• [EXERCISE AIM] Repeat the data below exactly, dropping any pictures it holds.

• [PROVIDED MATERIAL]
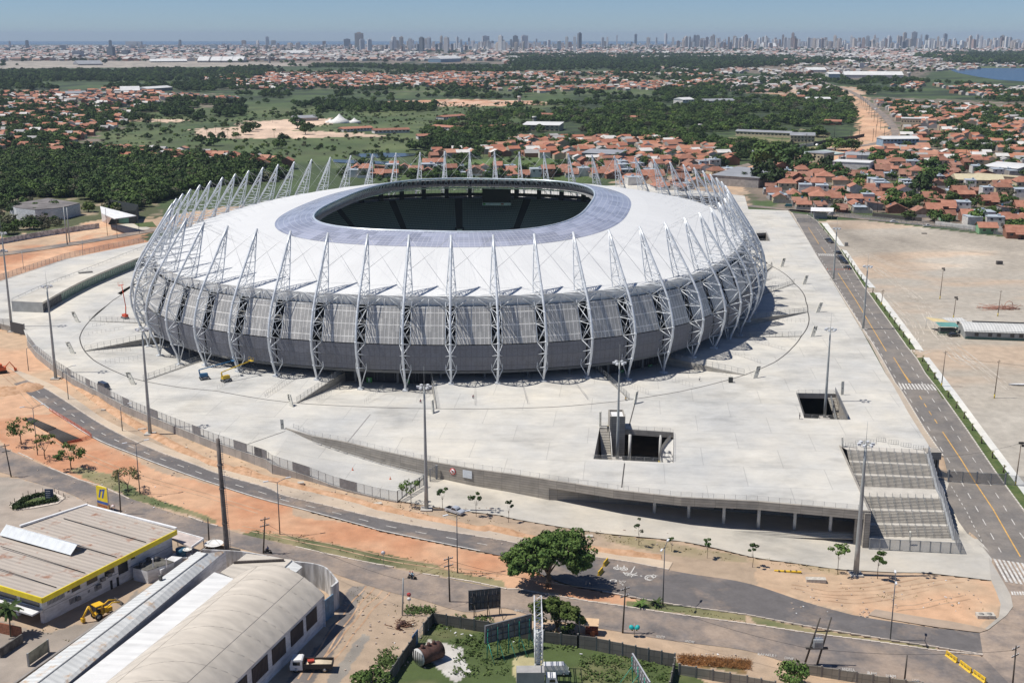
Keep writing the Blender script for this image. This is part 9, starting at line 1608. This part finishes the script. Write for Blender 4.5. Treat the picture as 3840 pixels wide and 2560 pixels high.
for r,x0,x1,n,t0,t1,b0,b1 in(('B3',0,2352,210,112,165,165,190),('B2',330,1400,90,140,170,172,195),('B2',1400,2352,40,145,170,172,185),('B1',900,2352,40,155,178,178,190)):
 for i in range(n):
  u,yb=px(r,rf.uniform(x0,x1),rf.uniform(b0,b1));b=S(u,yb,-1);h=max(25,hgt(u,px(r,0,rf.uniform(t0,t1))[1],b));w=rf.uniform(9,20)*.5442/FPX*b.y;q=len(V);c=rf.choice(((.80,.79,.76),(.62,.63,.65),(.68,.6,.52),(.42,.34,.3)))
  V+=[(b.x+x*w/2,b.y+y*w/2,z)for z in(-2,h)for x,y in((-1,-1),(1,-1.3),(1,1),(-1,1))];F+=[tuple(q+k for k in f)for f in((0,1,5,4),(1,2,6,5),(2,3,7,6),(3,0,4,7),(4,5,6,7))];Cc+=[c]*5
me=bpy.data.meshes.new('distant_towers');me.from_pydata(V,[],F);a=me.color_attributes.new('Col','FLOAT_COLOR','CORNER');a.data.foreach_set('color',[x for c in Cc for _ in range(4)for x in(*c,1)]);me.materials.append(attr_mat('far_tower',nscale=.05,namt=.4,fine=.3,famt=.6));o=bpy.data.objects.new('distant_towers',me);COL.objects.link(o);tag(o,'dense mass of pale smaller towers along the hazy skyline','towers',kind='stuff')
def proto_tree(name,r,h,clumps,leaves,ls,leaf,seed,tf=.22):
 rr=random.Random(seed);t=thing(name,'x','tree',(0,0,-500));mb=MB();crown_mesh(mb,Vector((0,0,h*.55)),r,r,h*.45,clumps,leaves,ls,rr,flat=.55,csize=.42);mb.build('crown',leaf,t);mb=MB();mb.tube([(0,0,-.5),(.1,0,h*.3),(0,.1,h*.6)],[.3,.24,.12],6);mb.build('trunk',BARK,t);return t
TP_=[('dark rounded',proto_tree('tree',5,9,24,26,.62,LEAFD,1)),('dense green',proto_tree('tree',4.2,7.5,22,26,.55,LEAF,2)),('spreading',proto_tree('tree',6,7.5,26,26,.62,LEAF,3)),('greyish thin',proto_tree('tree',4.5,7.5,18,20,.5,leafmat('leaves_grey',(.07,.075,.04),(.12,.115,.07)),4)),('light green',proto_tree('tree',3.8,6,20,24,.5,LEAFL,5))]
PALMP=palm('coconut_palm','x',Vector((0,0,-500)),8.5,3.4,15,9,droop=.8,leaf=LEAFD,trunk=.18);BIG=[(3,x,y)for x,y in()]
NAMED=[('B1',1713,760,2,1.3,'lone spreading tree on the pink sand clearing'),('B1',1952,828,0,1.1,'lone round tree on the grass right of the sand clearing'),('B1',1010,710,0,1.0,'dark tree at the left end of the sand strip'),('B1',2050,740,0,1.6,'large dark tree below the grey shed'),('B1',1370,690,0,1.3,'dark tree on the field left of the sand clearing'),('B1',2105,780,1,1.5,'dark tree at the right tip of the sand clearing'),('B1',1390,845,1,1.1,'tree just below the left tip of the sand'),('B1',1475,860,0,1.2,'second tree below the left tip of the sand'),('B2',340,555,0,1.3,'dark round tree above the palm grove'),('B2',855,530,0,1.3,'dark tree left of the earthwork'),('B2',1265,505,0,2.0,'broad dark tree right of the earthwork'),('B2',995,503,0,1.2,'small dark tree on the far meadow'),('B2',1640,520,0,2.0,'dark tree clump on the far meadow at right'),('B3',560,1010,2,2.3,'great spreading tree, left of the big pair behind the right houses'),('B3',765,1040,0,2.4,'great dark tree, right of the big pair behind the right houses'),('B3',250,1000,2,1.2,'bright tree beside the street left of the big pair'),('B3',585,1139,0,2.0,'dark tree in front of the huge grey warehouse'),('B3',985,1040,0,1.4,'dark tree beside the beige office block'),('B3',915,1060,1,1.3,'green tree in front of the beige office block'),('B3',1065,1095,0,1.5,'dark tree left of the white box factory'),('B3',1540,1000,0,1.5,'dark tree in the middle of the right houses'),('B3',1720,1080,0,1.9,'large dark tree among right houses'),('B3',1690,1130,1,1.6,'second large tree among right houses'),('B3',1050,890,2,1.6,'spreading tree at the bend of the earth road'),('B3',1160,890,2,1.4,'second spreading tree at the bend of the earth road'),('R6',1560,225,0,1.6,'big dark tree in the near part of the right houses'),('R6',1380,285,1,1.3,'leafy tree above the long garden hedge'),('R6',1915,420,1,1.1,'leafy tree by the white wall near the right edge'),('B3',930,800,1,1.8,'tall dark cypress-like tree beside the cream school')]
for r,x,y,pi_,s,lb in NAMED:copytree(TP_[pi_][1],W(r,x,y),rnd.uniform(0,6),lb,'trees between the houses and fields',scale=(s,s,s*rnd.uniform(.85,1.05)))
for _ in range(60):tree_spots.append(None)
extra=[]
for(r,pts,n)in(('B1',[(850,660),(1400,640),(1900,620),(2300,600),(2300,860),(1500,900),(700,820)],34),('B1',[(540,620),(850,600),(1300,560),(1900,480),(2352,500),(2352,560),(1300,640),(860,650)],34),('B2',[(0,480),(1300,440),(2300,500),(2200,540),(0,530)],26),('R6',[(440,340),(820,330),(1240,372),(2230,470),(2230,430),(1200,340),(900,300)],10)):
 for x,y in randin(WL(r,pts),n,rf):extra.append(Vector((x,y,ZG(x,y))))
spots=[p for p in tree_spots if p is not None]+extra;spots=[p for p in spots if clear(p,-4)and not nearroad(p)and not hidden_by_stadium(p+Vector((0,0,6)))];spots.sort(key=lambda p:p.y);NT=230;tn,tr_=spots[:NT],spots[NT:]
rows={}
for p in tn:rows.setdefault(int(math.log(p.y/tn[0].y)/.06),[]).append(p)
for ri,(k,row)in enumerate(sorted(rows.items())):
 row.sort(key=lambda p:p.x)
 for i,p in enumerate(row):
  if rnd.random()<.25:copytree(PALMP,p,rnd.uniform(0,6),'coconut palm, %s from left in %s tree row behind the stadium'%(ORD(i+1),ROWN[ri]),'trees between the houses and fields',scale=rnd.uniform(.8,1.1));continue
  nm,pt=TP_[rnd.choice((0,0,1,1,2,3,4))];s=rnd.uniform(.55,1.05);copytree(pt,p,rnd.uniform(0,6),'%s tree, %s from left in %s tree row counted back from the stadium'%(nm,ORD(i+1),ROWN[ri]),'trees between the houses and fields',scale=(s,s,s*rnd.uniform(.8,1.1)))
SRC=[]
for i,(nm,pt)in enumerate(TP_):
 p=W('L4',130+i*120,300-i*8);pt.location=p;pt['label']='%s tree at the near edge of the left wood, %s from the left'%(nm,ORD(i+1));pt['group']='trees between the houses and fields';SRC.append([c for c in pt.children if c.name.startswith('crown')][0])
PALMP.location=W('B3',420,1128);PALMP['label']='coconut palm beside the huge grey warehouse';PALMP['group']='trees between the houses and fields'
for x,y in((1950,960),(1985,955),(2115,745)):copytree(PALMP,W('B3',x,y),x*.7,'tall coconut palm in the right quarter, '+{1950:'left of a close pair',1985:'right of a close pair',2115:'alone farther back'}[x],scale=1.3)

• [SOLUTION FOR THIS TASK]
Keep writing the Blender script for this image. This is part 9, starting at line 1608. This part finishes the script. Write for Blender 4.5. Treat the picture as 3840 pixels wide and 2560 pixels high.
for r,x0,x1,n,t0,t1,b0,b1 in(('B3',0,2352,210,112,165,165,190),('B2',330,1400,90,140,170,172,195),('B2',1400,2352,40,145,170,172,185),('B1',900,2352,40,155,178,178,190)):
 for i in range(n):
  u,yb=px(r,rf.uniform(x0,x1),rf.uniform(b0,b1));b=S(u,yb,-1);h=max(25,hgt(u,px(r,0,rf.uniform(t0,t1))[1],b));w=rf.uniform(9,20)*.5442/FPX*b.y;q=len(V);c=rf.choice(((.80,.79,.76),(.62,.63,.65),(.68,.6,.52),(.42,.34,.3)))
  V+=[(b.x+x*w/2,b.y+y*w/2,z)for z in(-2,h)for x,y in((-1,-1),(1,-1.3),(1,1),(-1,1))];F+=[tuple(q+k for k in f)for f in((0,1,5,4),(1,2,6,5),(2,3,7,6),(3,0,4,7),(4,5,6,7))];Cc+=[c]*5
me=bpy.data.meshes.new('distant_towers');me.from_pydata(V,[],F);a=me.color_attributes.new('Col','FLOAT_COLOR','CORNER');a.data.foreach_set('color',[x for c in Cc for _ in range(4)for x in(*c,1)]);me.materials.append(attr_mat('far_tower',nscale=.05,namt=.4,fine=.3,famt=.6));o=bpy.data.objects.new('distant_towers',me);COL.objects.link(o);tag(o,'dense mass of pale smaller towers along the hazy skyline','towers',kind='stuff')
def proto_tree(name,r,h,clumps,leaves,ls,leaf,seed,tf=.22):
 rr=random.Random(seed);t=thing(name,'x','tree',(0,0,-500));mb=MB();crown_mesh(mb,Vector((0,0,h*.55)),r,r,h*.45,clumps,leaves,ls,rr,flat=.55,csize=.42);mb.build('crown',leaf,t);mb=MB();mb.tube([(0,0,-.5),(.1,0,h*.3),(0,.1,h*.6)],[.3,.24,.12],6);mb.build('trunk',BARK,t);return t
TP_=[('dark rounded',proto_tree('tree',5,9,24,26,.62,LEAFD,1)),('dense green',proto_tree('tree',4.2,7.5,22,26,.55,LEAF,2)),('spreading',proto_tree('tree',6,7.5,26,26,.62,LEAF,3)),('greyish thin',proto_tree('tree',4.5,7.5,18,20,.5,leafmat('leaves_grey',(.07,.075,.04),(.12,.115,.07)),4)),('light green',proto_tree('tree',3.8,6,20,24,.5,LEAFL,5))]
PALMP=palm('coconut_palm','x',Vector((0,0,-500)),8.5,3.4,15,9,droop=.8,leaf=LEAFD,trunk=.18);BIG=[(3,x,y)for x,y in()]
NAMED=[('B1',1713,760,2,1.3,'lone spreading tree on the pink sand clearing'),('B1',1952,828,0,1.1,'lone round tree on the grass right of the sand clearing'),('B1',1010,710,0,1.0,'dark tree at the left end of the sand strip'),('B1',2050,740,0,1.6,'large dark tree below the grey shed'),('B1',1370,690,0,1.3,'dark tree on the field left of the sand clearing'),('B1',2105,780,1,1.5,'dark tree at the right tip of the sand clearing'),('B1',1390,845,1,1.1,'tree just below the left tip of the sand'),('B1',1475,860,0,1.2,'second tree below the left tip of the sand'),('B2',340,555,0,1.3,'dark round tree above the palm grove'),('B2',855,530,0,1.3,'dark tree left of the earthwork'),('B2',1265,505,0,2.0,'broad dark tree right of the earthwork'),('B2',995,503,0,1.2,'small dark tree on the far meadow'),('B2',1640,520,0,2.0,'dark tree clump on the far meadow at right'),('B3',560,1010,2,2.3,'great spreading tree, left of the big pair behind the right houses'),('B3',765,1040,0,2.4,'great dark tree, right of the big pair behind the right houses'),('B3',250,1000,2,1.2,'bright tree beside the street left of the big pair'),('B3',585,1139,0,2.0,'dark tree in front of the huge grey warehouse'),('B3',985,1040,0,1.4,'dark tree beside the beige office block'),('B3',915,1060,1,1.3,'green tree in front of the beige office block'),('B3',1065,1095,0,1.5,'dark tree left of the white box factory'),('B3',1540,1000,0,1.5,'dark tree in the middle of the right houses'),('B3',1720,1080,0,1.9,'large dark tree among right houses'),('B3',1690,1130,1,1.6,'second large tree among right houses'),('B3',1050,890,2,1.6,'spreading tree at the bend of the earth road'),('B3',1160,890,2,1.4,'second spreading tree at the bend of the earth road'),('R6',1560,225,0,1.6,'big dark tree in the near part of the right houses'),('R6',1380,285,1,1.3,'leafy tree above the long garden hedge'),('R6',1915,420,1,1.1,'leafy tree by the white wall near the right edge'),('B3',930,800,1,1.8,'tall dark cypress-like tree beside the cream school')]
for r,x,y,pi_,s,lb in NAMED:copytree(TP_[pi_][1],W(r,x,y),rnd.uniform(0,6),lb,'trees between the houses and fields',scale=(s,s,s*rnd.uniform(.85,1.05)))
for _ in range(60):tree_spots.append(None)
extra=[]
for(r,pts,n)in(('B1',[(850,660),(1400,640),(1900,620),(2300,600),(2300,860),(1500,900),(700,820)],34),('B1',[(540,620),(850,600),(1300,560),(1900,480),(2352,500),(2352,560),(1300,640),(860,650)],34),('B2',[(0,480),(1300,440),(2300,500),(2200,540),(0,530)],26),('R6',[(440,340),(820,330),(1240,372),(2230,470),(2230,430),(1200,340),(900,300)],10)):
 for x,y in randin(WL(r,pts),n,rf):extra.append(Vector((x,y,ZG(x,y))))
spots=[p for p in tree_spots if p is not None]+extra;spots=[p for p in spots if clear(p,-4)and not nearroad(p)and not hidden_by_stadium(p+Vector((0,0,6)))];spots.sort(key=lambda p:p.y);NT=230;tn,tr_=spots[:NT],spots[NT:]
rows={}
for p in tn:rows.setdefault(int(math.log(p.y/tn[0].y)/.06),[]).append(p)
for ri,(k,row)in enumerate(sorted(rows.items())):
 row.sort(key=lambda p:p.x)
 for i,p in enumerate(row):
  if rnd.random()<.25:copytree(PALMP,p,rnd.uniform(0,6),'coconut palm, %s from left in %s tree row behind the stadium'%(ORD(i+1),ROWN[ri]),'trees between the houses and fields',scale=rnd.uniform(.8,1.1));continue
  nm,pt=TP_[rnd.choice((0,0,1,1,2,3,4))];s=rnd.uniform(.55,1.05);copytree(pt,p,rnd.uniform(0,6),'%s tree, %s from left in %s tree row counted back from the stadium'%(nm,ORD(i+1),ROWN[ri]),'trees between the houses and fields',scale=(s,s,s*rnd.uniform(.8,1.1)))
SRC=[]
for i,(nm,pt)in enumerate(TP_):
 p=W('L4',130+i*120,300-i*8);pt.location=p;pt['label']='%s tree at the near edge of the left wood, %s from the left'%(nm,ORD(i+1));pt['group']='trees between the houses and fields';SRC.append([c for c in pt.children if c.name.startswith('crown')][0])
PALMP.location=W('B3',420,1128);PALMP['label']='coconut palm beside the huge grey warehouse';PALMP['group']='trees between the houses and fields'
for x,y in((1950,960),(1985,955),(2115,745)):copytree(PALMP,W('B3',x,y),x*.7,'tall coconut palm in the right quarter, '+{1950:'left of a close pair',1985:'right of a close pair',2115:'alone farther back'}[x],scale=1.3)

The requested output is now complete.